DIRECTION: Which lines below fall between the one containing "for i_, g_ in" and the one containing "s.f.append(tuple(k + n"? Repeat them exactly, counting both of those lines, and add nothing else.

DATA FOR PROCESSING:
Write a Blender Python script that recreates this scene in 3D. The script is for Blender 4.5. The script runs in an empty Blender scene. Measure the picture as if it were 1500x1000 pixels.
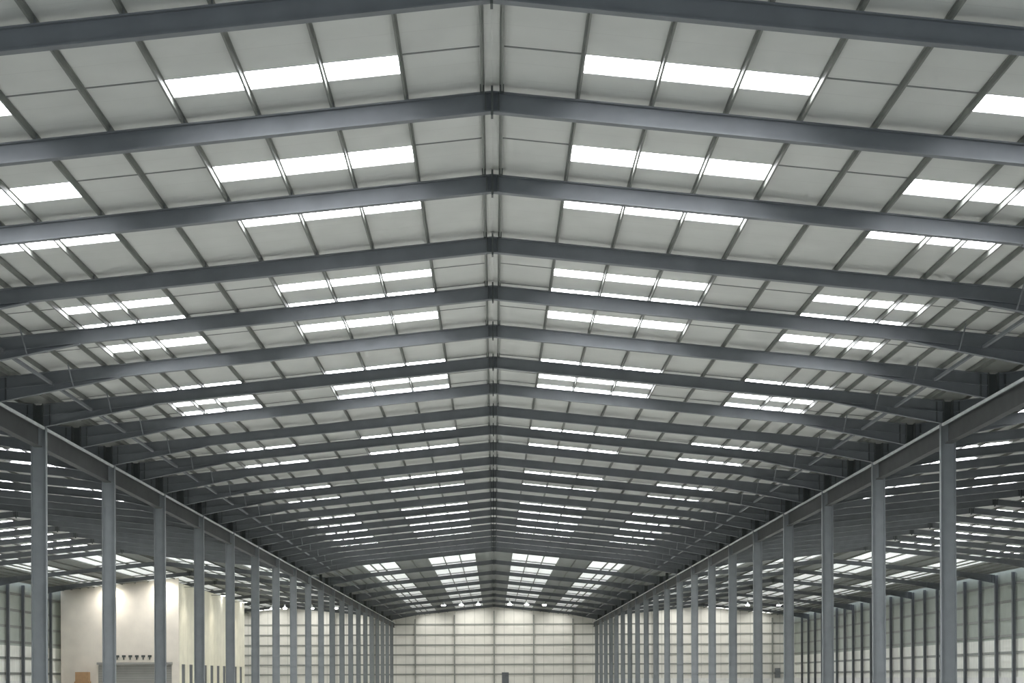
import bpy, math

S = bpy.context.scene
C = S.collection

# ------------------------------------------------------------------ camera, world, exposure
EYE = 1.7
F = 2457.0                                     # focal length in pixels of a 1500 px wide frame
cam_d = bpy.data.cameras.new('camera')
cam = bpy.data.objects.new('camera', cam_d)
C.objects.link(cam)
cam.location = (0, 0, EYE)
ROLL = math.radians(0.22)
cam.rotation_euler = (math.radians(90), ROLL, 0)
cam_d.sensor_width = 36.0
cam_d.lens = 36.0 * F / 1500.0
cam_d.shift_x = (750 - 724.0) / 1500.0
cam_d.shift_y = (993.0 - 500) / 1500.0
cam_d.clip_end = 2000
S.camera = cam

w = bpy.data.worlds.new('daylight')
S.world = w
w.use_nodes = True
w.node_tree.nodes['Background'].inputs[0].default_value = (0.80, 0.88, 1.0, 1)
w.node_tree.nodes['Background'].inputs[1].default_value = 0.7

vs = S.view_settings
vs.view_transform = 'Standard'
vs.look = 'None'
vs.gamma = 1.0
vs.exposure = 0.78
vs.use_curve_mapping = False
try:
    S.cycles.use_denoising = True
    S.cycles.max_bounces = 8
    S.cycles.diffuse_bounces = 6
    S.cycles.glossy_bounces = 2
    S.cycles.sample_clamp_indirect = 4.0
except Exception:
    pass

ROOF_GLOW = 11.0
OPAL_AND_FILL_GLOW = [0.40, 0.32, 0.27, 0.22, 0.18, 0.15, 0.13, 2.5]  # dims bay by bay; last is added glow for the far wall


# ------------------------------------------------------------------ materials
def mat(name, col, rough=0.7, var=0.08, scale=3.0, metal=0.0, stretch=(1, 1, 1)):
    m = bpy.data.materials.new(name)
    m.use_nodes = True
    nt = m.node_tree
    b = nt.nodes['Principled BSDF']
    b.inputs['Roughness'].default_value = rough
    b.inputs['Metallic'].default_value = metal
    b.inputs['Specular IOR Level'].default_value = 0.25
    tc = nt.nodes.new('ShaderNodeTexCoord')
    mp = nt.nodes.new('ShaderNodeMapping')
    mp.inputs['Scale'].default_value = stretch
    nz = nt.nodes.new('ShaderNodeTexNoise')
    nz.inputs['Scale'].default_value = scale
    nz.inputs['Detail'].default_value = 3
    cr = nt.nodes.new('ShaderNodeValToRGB')
    cr.color_ramp.elements[0].position = 0.3
    cr.color_ramp.elements[1].position = 0.7
    cr.color_ramp.elements[0].color = tuple(c * (1 - var) for c in col) + (1,)
    cr.color_ramp.elements[1].color = tuple(min(1, c * (1 + var)) for c in col) + (1,)
    nt.links.new(tc.outputs['Object'], mp.inputs[0])
    nt.links.new(mp.outputs[0], nz.inputs['Vector'])
    nt.links.new(nz.outputs['Fac'], cr.inputs[0])
    nt.links.new(cr.outputs[0], b.inputs['Base Color'])
    return m


def ribbed(name, col, axis, pitch, width, dark, rough=0.6):
    """sheeting with thin darker laps repeating along one axis (object space)"""
    m = mat(name, col, rough, 0.05, 0.7)
    nt = m.node_tree
    b = nt.nodes['Principled BSDF']
    src = b.inputs['Base Color'].links[0].from_socket
    tc = [n for n in nt.nodes if n.type == 'TEX_COORD'][0]
    sp = nt.nodes.new('ShaderNodeSeparateXYZ')
    nt.links.new(tc.outputs['Object'], sp.inputs[0])
    d = nt.nodes.new('ShaderNodeMath'); d.operation = 'DIVIDE'; d.inputs[1].default_value = pitch
    f = nt.nodes.new('ShaderNodeMath'); f.operation = 'FRACT'
    l = nt.nodes.new('ShaderNodeMath'); l.operation = 'LESS_THAN'; l.inputs[1].default_value = width / pitch
    nt.links.new(sp.outputs[axis], d.inputs[0])
    nt.links.new(d.outputs[0], f.inputs[0])
    nt.links.new(f.outputs[0], l.inputs[0])
    mx = nt.nodes.new('ShaderNodeMix'); mx.data_type = 'RGBA'
    nt.links.new(l.outputs[0], mx.inputs['Factor'])
    nt.links.new(src, mx.inputs['A'])
    mx.inputs['B'].default_value = tuple(dark) + (1,)
    nt.links.new(mx.outputs['Result'], b.inputs['Base Color'])
    return m


def glow(name, col, strength):
    m = mat(name, (0.8, 0.8, 0.8))
    b = m.node_tree.nodes['Principled BSDF']
    b.inputs['Emission Color'].default_value = tuple(col) + (1,)
    b.inputs['Emission Strength'].default_value = strength
    return m


M = {
    'steel': mat('painted_steel', (0.165, 0.178, 0.186), 0.55, 0.10, 1.2),
    'column': mat('column_paint', (0.255, 0.275, 0.28), 0.55, 0.08, 1.5),
    'dark': mat('dark_steel', (0.085, 0.095, 0.09), 0.6, 0.1, 2),
    'beam': mat('beam_paint', (0.075, 0.08, 0.078), 0.6, 0.1, 1.5),
    'purlin': mat('purlin_steel', (0.20, 0.21, 0.19), 0.6, 0.1, 1.5),
    'galv': mat('galvanised_steel', (0.62, 0.65, 0.64), 0.5, 0.1, 3),
    'sheet': ribbed('roof_sheeting', (0.55, 0.565, 0.53), 1, 1.0, 0.02, (0.5, 0.51, 0.48)),
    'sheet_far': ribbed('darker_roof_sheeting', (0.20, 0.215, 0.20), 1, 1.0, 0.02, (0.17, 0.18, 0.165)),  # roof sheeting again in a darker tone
    'lap': mat('lap_seal', (0.20, 0.21, 0.20)),
    'kerb': mat('white_kerb', (0.8, 0.8, 0.82)),
    'light': glow('daylight_sheet', (0.96, 0.96, 1.0), ROOF_GLOW),
    'wall_far': ribbed('pale_cladding', (0.72, 0.71, 0.66), 0, 1.78, 0.10, (0.52, 0.52, 0.48)),
    'wall_side': ribbed('grey_cladding', (0.39, 0.43, 0.385), 1, 1.0, 0.04, (0.34, 0.37, 0.34)),
    'wall_side_low': ribbed('pale_lining', (0.80, 0.81, 0.75), 1, 1.0, 0.04, (0.5, 0.52, 0.48)),
    'rail': mat('rail_steel', (0.27, 0.28, 0.26), 0.6),
    'concrete': mat('pale_concrete', (0.72, 0.72, 0.70), 0.8, 0.08, 2),
    'floor': mat('floor_concrete', (0.62, 0.62, 0.59), 0.5, 0.12, 0.15),
    'cream': ribbed('cream_panels', (0.70, 0.655, 0.575), 0, 3.1, 0.04, (0.70, 0.66, 0.58)),
    'cream_side': ribbed('cream_side_panels', (0.88, 0.85, 0.70), 1, 2.6, 0.10, (0.68, 0.65, 0.52)),
    'shutter': ribbed('grey_shutter', (0.30, 0.30, 0.28), 2, 0.3, 0.05, (0.22, 0.22, 0.21)),
    'door': mat('dark_door', (0.12, 0.13, 0.14), 0.5),
    'brown': mat('cardboard_brown', (0.42, 0.27, 0.15), 0.8),
    'lamp': glow('lamp_lens', (1.0, 0.98, 0.94), 14.0),
    'flood': glow('flood_lens', (1.0, 0.96, 0.86), 30.0),
}


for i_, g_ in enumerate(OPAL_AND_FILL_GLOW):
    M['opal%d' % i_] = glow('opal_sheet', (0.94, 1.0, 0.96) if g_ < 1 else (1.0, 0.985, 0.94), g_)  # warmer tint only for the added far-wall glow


# ------------------------------------------------------------------ mesh helpers
class MB:
    def __init__(s):
        s.v, s.f = [], []

    def hexa(s, p):
        """8 points: bottom ring 0-3, top ring 4-7"""
        n = len(s.v)
        s.v += [tuple(q) for q in p]
        for f in ((3, 2, 1, 0), (4, 5, 6, 7), (0, 1, 5, 4), (1, 2, 6, 5), (2, 3, 7, 6), (3, 0, 4, 7)):
            s.f.append(tuple(n + i for i in f))

    def box(s, x0, x1, y0, y1, z0, z1):
        s.hexa([(x0, y0, z0), (x1, y0, z0), (x1, y1, z0), (x0, y1, z0),
                (x0, y0, z1), (x1, y0, z1), (x1, y1, z1), (x0, y1, z1)])

    def slope(s, xa, xb, y0, y1, ba, bb, ta, tb):
        """prism running along x whose bottom goes ba->bb and top ta->tb"""
        if xa > xb:
            xa, xb, ba, bb, ta, tb = xb, xa, bb, ba, tb, ta
        s.hexa([(xa, y0, ba), (xb, y0, bb), (xb, y1, bb), (xa, y1, ba),
                (xa, y0, ta), (xb, y0, tb), (xb, y1, tb), (xa, y1, ta)])

    def bar(s, a, b, r):
        import mathutils
        a, b = mathutils.Vector(a), mathutils.Vector(b)
        d = (b - a).normalized()
        u = d.cross(mathutils.Vector((0, 0, 1)))
        if u.length < 1e-4:
            u = mathutils.Vector((1, 0, 0))
        u.normalize()
        v = d.cross(u)
        ring = [(-u - v) * r, (u - v) * r, (u + v) * r, (-u + v) * r]
        s.hexa([a + q for q in ring] + [b + q for q in ring])

    def cyl(s, cx, cy, z0, z1, r0, r1, n=16):
        k = len(s.v)
        for z, r in ((z0, r0), (z1, r1)):
            for i in range(n):
                t = 2 * math.pi * i / n
                s.v.append((cx + r * math.cos(t), cy + r * math.sin(t), z))
        for i in range(n):
            j = (i + 1) % n
            s.f.append((k + i, k + j, k + n + j, k + n + i))
        s.f.append(tuple(k + i for i in range(n))[::-1])
        s.f.append(tuple(k + n + i for i in range(n)))

    def mesh(s, name, m, m2=None):
        me = bpy.data.meshes.new(name)
        me.from_pydata(s.v, [], s.f)
        me.update()
        me.materials.append(M[m])
        if m2:
            me.materials.append(M[m2])
        return me

    def build(s, name, m, parent=None, loc=(0, 0, 0)):
        o = bpy.data.objects.new(name, s.mesh(name, m))
        C.objects.link(o)
        o.location = loc
        if parent:
            o.parent = parent
        return o


def tag(o, label=None, cat=None, group=None, kind=None):
    if label: o['label'] = label
    if cat: o['category'] = cat
    if group: o['group'] = group
    if kind: o['kind'] = kind
    return o


def empty(name, loc=(0, 0, 0)):
    o = bpy.data.objects.new(name, None)
    o.empty_display_size = 0.3
    C.objects.link(o)
    o.location = loc
    return o


def copy_tree(o, kids):
    c = o.copy()
    C.objects.link(c)
    for ch in kids:
        d = ch.copy()
        C.objects.link(d)
        d.parent = c
    return c


ONES = ['', 'first', 'second', 'third', 'fourth', 'fifth', 'sixth', 'seventh', 'eighth', 'ninth', 'tenth', 'eleventh',
        'twelfth', 'thirteenth', 'fourteenth', 'fifteenth', 'sixteenth', 'seventeenth', 'eighteenth', 'nineteenth']
TENS = {2: ('twentieth', 'twenty'), 3: ('thirtieth', 'thirty'), 4: ('fortieth', 'forty')}


def nth(n):
    if n < 20: return ONES[n]
    t, u = divmod(n, 10)
    return TENS[t][0] if u == 0 else TENS[t][1] + '-' + ONES[u]


def near(n):
    if n < 1:
        return ['one bay', 'two bays', 'three bays'][-n] + ' before the first in the photo'
    return 'nearest the camera' if n == 1 else nth(n) + ' from the camera'


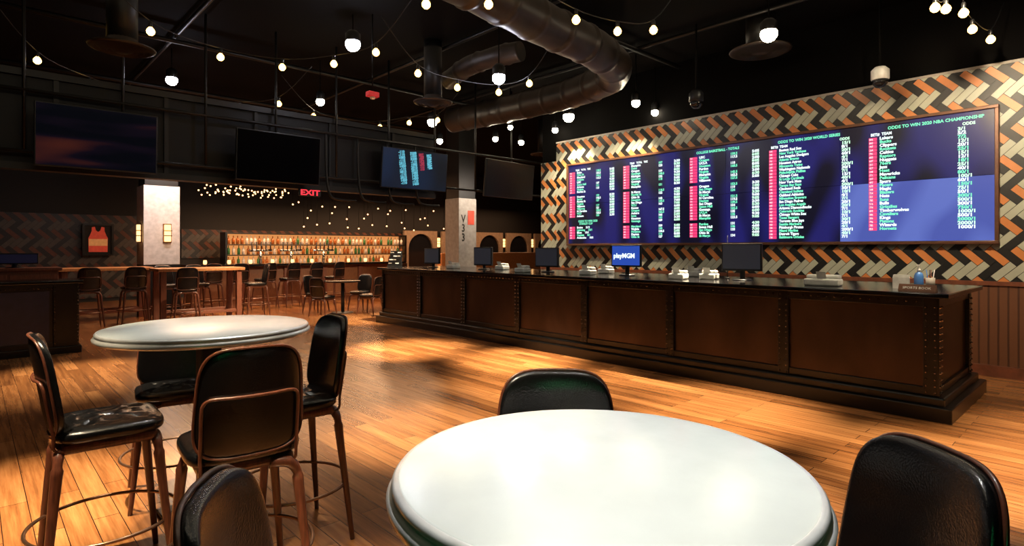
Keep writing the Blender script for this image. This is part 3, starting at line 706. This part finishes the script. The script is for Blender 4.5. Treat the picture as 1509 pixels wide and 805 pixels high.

OUTPUT BELOW:
for i_, g_ in enumerate(OPAL_AND_FILL_GLOW):
    M['opal%d' % i_] = glow('opal_sheet', (0.94, 1.0, 0.96) if g_ < 1 else (1.0, 0.985, 0.94), g_)  # warmer tint only for the added far-wall glow


# ------------------------------------------------------------------ mesh helpers
class MB:
    def __init__(s):
        s.v, s.f = [], []

    def hexa(s, p):
        """8 points: bottom ring 0-3, top ring 4-7"""
        n = len(s.v)
        s.v += [tuple(q) for q in p]
        for f in ((3, 2, 1, 0), (4, 5, 6, 7), (0, 1, 5, 4), (1, 2, 6, 5), (2, 3, 7, 6), (3, 0, 4, 7)):
            s.f.append(tuple(n + i for i in f))

    def box(s, x0, x1, y0, y1, z0, z1):
        s.hexa([(x0, y0, z0), (x1, y0, z0), (x1, y1, z0), (x0, y1, z0),
                (x0, y0, z1), (x1, y0, z1), (x1, y1, z1), (x0, y1, z1)])

    def slope(s, xa, xb, y0, y1, ba, bb, ta, tb):
        """prism running along x whose bottom goes ba->bb and top ta->tb"""
        if xa > xb:
            xa, xb, ba, bb, ta, tb = xb, xa, bb, ba, tb, ta
        s.hexa([(xa, y0, ba), (xb, y0, bb), (xb, y1, bb), (xa, y1, ba),
                (xa, y0, ta), (xb, y0, tb), (xb, y1, tb), (xa, y1, ta)])

    def bar(s, a, b, r):
        import mathutils
        a, b = mathutils.Vector(a), mathutils.Vector(b)
        d = (b - a).normalized()
        u = d.cross(mathutils.Vector((0, 0, 1)))
        if u.length < 1e-4:
            u = mathutils.Vector((1, 0, 0))
        u.normalize()
        v = d.cross(u)
        ring = [(-u - v) * r, (u - v) * r, (u + v) * r, (-u + v) * r]
        s.hexa([a + q for q in ring] + [b + q for q in ring])

    def cyl(s, cx, cy, z0, z1, r0, r1, n=16):
        k = len(s.v)
        for z, r in ((z0, r0), (z1, r1)):
            for i in range(n):
                t = 2 * math.pi * i / n
                s.v.append((cx + r * math.cos(t), cy + r * math.sin(t), z))
        for i in range(n):
            j = (i + 1) % n
            s.f.append((k + i, k + j, k + n + j, k + n + i))
        s.f.append(tuple(k + i for i in range(n))[::-1])
        s.f.append(tuple(k + n + i for i in range(n)))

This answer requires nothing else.